La Miriano, che dopo la stroncatura del suo libro da parte della Murgia, dubitò che lo avesse letto, ci fa intuire di aver letto poco e nulla della Murgia, sicuramente non le interviste in cui ha spiegato molto bene la sua idea di famiglia.

Ma analizziamo nel dettaglio: una famiglia queer si differenzia da una comune perché quest’ultima (vedi la definizione dello Zanichelli) consiste in un “gruppo di persone che accomunano, spec. su base egualitaria o paritetica, abitazione e mezzi di sostentamento”.

Una famiglia queer è, invece, quella composta da persone che si scelgono a prescindere da legami legali e di sangue, appunto secondo lo Ius voluntatis, e che possono anche non condividere spazi ed economia.

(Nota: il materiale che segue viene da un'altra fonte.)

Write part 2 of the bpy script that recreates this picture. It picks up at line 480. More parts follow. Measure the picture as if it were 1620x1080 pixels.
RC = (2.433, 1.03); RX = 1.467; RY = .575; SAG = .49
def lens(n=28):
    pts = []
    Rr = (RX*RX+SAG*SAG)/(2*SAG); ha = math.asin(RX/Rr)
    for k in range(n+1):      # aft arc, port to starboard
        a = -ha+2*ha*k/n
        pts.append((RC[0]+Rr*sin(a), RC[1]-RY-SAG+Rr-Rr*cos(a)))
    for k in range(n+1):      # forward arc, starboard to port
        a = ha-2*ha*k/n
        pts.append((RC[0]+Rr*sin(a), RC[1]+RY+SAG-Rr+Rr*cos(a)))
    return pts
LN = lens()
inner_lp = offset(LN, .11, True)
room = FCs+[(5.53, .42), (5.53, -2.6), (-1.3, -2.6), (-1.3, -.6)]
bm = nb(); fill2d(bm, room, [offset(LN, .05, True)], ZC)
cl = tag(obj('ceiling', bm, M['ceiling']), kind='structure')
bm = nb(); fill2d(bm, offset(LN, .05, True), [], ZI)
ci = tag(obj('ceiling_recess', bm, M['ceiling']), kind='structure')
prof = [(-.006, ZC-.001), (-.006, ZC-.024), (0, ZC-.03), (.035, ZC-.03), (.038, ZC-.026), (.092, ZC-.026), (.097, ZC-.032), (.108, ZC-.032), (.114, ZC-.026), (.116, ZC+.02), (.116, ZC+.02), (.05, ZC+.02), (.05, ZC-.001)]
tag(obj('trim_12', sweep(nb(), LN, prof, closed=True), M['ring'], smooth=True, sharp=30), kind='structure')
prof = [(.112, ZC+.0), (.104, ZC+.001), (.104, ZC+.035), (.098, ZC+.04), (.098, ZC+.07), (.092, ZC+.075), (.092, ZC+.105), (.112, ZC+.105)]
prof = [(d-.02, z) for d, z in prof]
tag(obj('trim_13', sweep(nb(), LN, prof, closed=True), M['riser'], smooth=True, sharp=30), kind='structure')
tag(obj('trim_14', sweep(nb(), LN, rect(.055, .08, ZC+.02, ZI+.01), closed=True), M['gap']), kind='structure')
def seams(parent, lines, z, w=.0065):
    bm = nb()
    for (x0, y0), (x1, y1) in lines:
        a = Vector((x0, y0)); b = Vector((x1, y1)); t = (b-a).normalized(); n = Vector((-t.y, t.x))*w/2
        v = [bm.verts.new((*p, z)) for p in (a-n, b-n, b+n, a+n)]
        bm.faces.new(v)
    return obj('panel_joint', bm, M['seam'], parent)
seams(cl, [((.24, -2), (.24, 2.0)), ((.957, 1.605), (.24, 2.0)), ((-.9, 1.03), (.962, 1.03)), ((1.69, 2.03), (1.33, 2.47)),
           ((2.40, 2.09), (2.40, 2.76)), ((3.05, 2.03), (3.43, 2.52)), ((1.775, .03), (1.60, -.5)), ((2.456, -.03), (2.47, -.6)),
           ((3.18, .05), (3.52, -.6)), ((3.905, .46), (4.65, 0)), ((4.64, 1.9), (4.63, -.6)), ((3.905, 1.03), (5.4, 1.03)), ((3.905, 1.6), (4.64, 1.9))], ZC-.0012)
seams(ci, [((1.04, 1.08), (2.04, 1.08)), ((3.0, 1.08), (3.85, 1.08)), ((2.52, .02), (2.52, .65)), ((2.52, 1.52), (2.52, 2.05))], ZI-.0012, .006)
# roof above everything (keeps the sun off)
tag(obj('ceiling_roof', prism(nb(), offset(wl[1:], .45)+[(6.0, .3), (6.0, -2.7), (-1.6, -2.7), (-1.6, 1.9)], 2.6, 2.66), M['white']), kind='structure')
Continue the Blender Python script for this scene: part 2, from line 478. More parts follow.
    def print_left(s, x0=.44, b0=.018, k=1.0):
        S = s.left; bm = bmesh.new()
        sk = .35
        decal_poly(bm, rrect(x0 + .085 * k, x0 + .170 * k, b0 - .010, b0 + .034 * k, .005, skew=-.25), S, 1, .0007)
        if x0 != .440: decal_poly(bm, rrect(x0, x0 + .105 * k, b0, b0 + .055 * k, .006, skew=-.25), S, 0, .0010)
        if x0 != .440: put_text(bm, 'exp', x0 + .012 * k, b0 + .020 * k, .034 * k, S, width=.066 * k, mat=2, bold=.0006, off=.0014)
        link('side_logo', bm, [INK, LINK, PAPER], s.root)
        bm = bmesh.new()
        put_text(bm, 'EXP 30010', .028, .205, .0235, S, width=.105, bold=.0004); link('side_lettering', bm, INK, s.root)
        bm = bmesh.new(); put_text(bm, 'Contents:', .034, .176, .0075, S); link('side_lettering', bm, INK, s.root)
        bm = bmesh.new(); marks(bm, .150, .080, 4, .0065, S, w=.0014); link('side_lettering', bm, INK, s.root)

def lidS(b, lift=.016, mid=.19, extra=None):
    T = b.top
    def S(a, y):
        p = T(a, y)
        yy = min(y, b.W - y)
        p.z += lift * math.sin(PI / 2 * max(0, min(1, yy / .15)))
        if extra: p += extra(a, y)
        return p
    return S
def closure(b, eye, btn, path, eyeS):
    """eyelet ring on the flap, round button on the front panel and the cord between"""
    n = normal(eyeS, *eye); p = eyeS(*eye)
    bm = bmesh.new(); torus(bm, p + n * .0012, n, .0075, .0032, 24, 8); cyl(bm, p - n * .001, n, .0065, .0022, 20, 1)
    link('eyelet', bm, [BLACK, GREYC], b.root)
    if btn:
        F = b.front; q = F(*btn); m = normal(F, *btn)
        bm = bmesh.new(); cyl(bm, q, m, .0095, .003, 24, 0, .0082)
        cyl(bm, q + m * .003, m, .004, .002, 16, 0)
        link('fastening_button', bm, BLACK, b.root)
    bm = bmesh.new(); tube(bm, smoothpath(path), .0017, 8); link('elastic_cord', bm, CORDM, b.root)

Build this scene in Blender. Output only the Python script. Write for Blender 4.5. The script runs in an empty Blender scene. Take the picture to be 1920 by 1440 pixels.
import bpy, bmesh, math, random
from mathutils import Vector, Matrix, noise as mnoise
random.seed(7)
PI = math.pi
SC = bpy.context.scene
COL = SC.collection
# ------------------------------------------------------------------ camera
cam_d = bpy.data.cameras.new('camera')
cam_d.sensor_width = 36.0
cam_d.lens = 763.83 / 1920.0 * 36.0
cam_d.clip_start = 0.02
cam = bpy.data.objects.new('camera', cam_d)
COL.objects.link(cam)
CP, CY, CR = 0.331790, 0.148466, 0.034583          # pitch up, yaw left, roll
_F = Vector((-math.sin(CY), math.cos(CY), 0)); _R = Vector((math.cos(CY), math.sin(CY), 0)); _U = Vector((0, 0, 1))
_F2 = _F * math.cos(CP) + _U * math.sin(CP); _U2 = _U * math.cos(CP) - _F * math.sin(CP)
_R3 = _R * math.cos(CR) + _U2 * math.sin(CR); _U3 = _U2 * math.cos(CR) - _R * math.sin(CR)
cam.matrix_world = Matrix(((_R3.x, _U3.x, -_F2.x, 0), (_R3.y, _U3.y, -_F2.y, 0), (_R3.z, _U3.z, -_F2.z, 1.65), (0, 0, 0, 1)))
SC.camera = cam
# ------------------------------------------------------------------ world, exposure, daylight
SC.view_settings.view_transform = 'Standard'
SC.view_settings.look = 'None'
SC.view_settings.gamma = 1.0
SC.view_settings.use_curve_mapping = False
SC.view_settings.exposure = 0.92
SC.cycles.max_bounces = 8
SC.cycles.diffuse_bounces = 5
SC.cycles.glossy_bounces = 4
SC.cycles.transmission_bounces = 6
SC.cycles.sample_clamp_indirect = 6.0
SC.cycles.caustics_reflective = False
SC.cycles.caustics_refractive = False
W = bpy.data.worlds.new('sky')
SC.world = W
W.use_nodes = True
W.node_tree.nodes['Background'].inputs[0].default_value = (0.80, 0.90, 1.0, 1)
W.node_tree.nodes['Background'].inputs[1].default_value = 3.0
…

Che in questa idea di famiglia i ruoli cambino continuamente è una idea della Miriano e non se ne trova traccia in alcuna dichiarazione della Murgia.

Perché parlarne? Evidentemente per dare sostegno alla propria visione ideologica di famiglia. Funzionale a questo scopo anche tirare in ballo l’ipotesi della sessualità indiscriminata e indifferenziata che è un azzardo assolutamente arbitrario della Miriano e che risulta anzi piuttosto inquietante perché sembrerebbe indicare che le relazioni tra persone adulte possano essere guidate solo dalla sessualità!

La conclusione del post “a noi interessa la nostra fede” è la coerente chiosa del ragionamento complessivo perché ritorna sul vero senso del post stesso: sostenere e diffondere la propria visione ideologica anche nel momento in cui si pretende di parlar delle idee di un’altra persona.

Chi nega a Costanza Miriamo il diritto alla sua fede? E perché alla Miriano non importa che altre persone abbiamo diritto alla propria visione di fede? Forse perché la propria visione di fede diventa per alcuni un elemento così identitario da rendere disgregante per l’identità stessa della persona che qualcuno metta in dubbio l’unica declinazione ritenuta possibile  di quella fede.

In questo senso Michela Murgia ci ha insegnato a vedere un mondo nuovo: dove ci sia spazio per tuttə e dove niente potenzialmente va in conflitto perché tutto accoglie e tutto è accolto.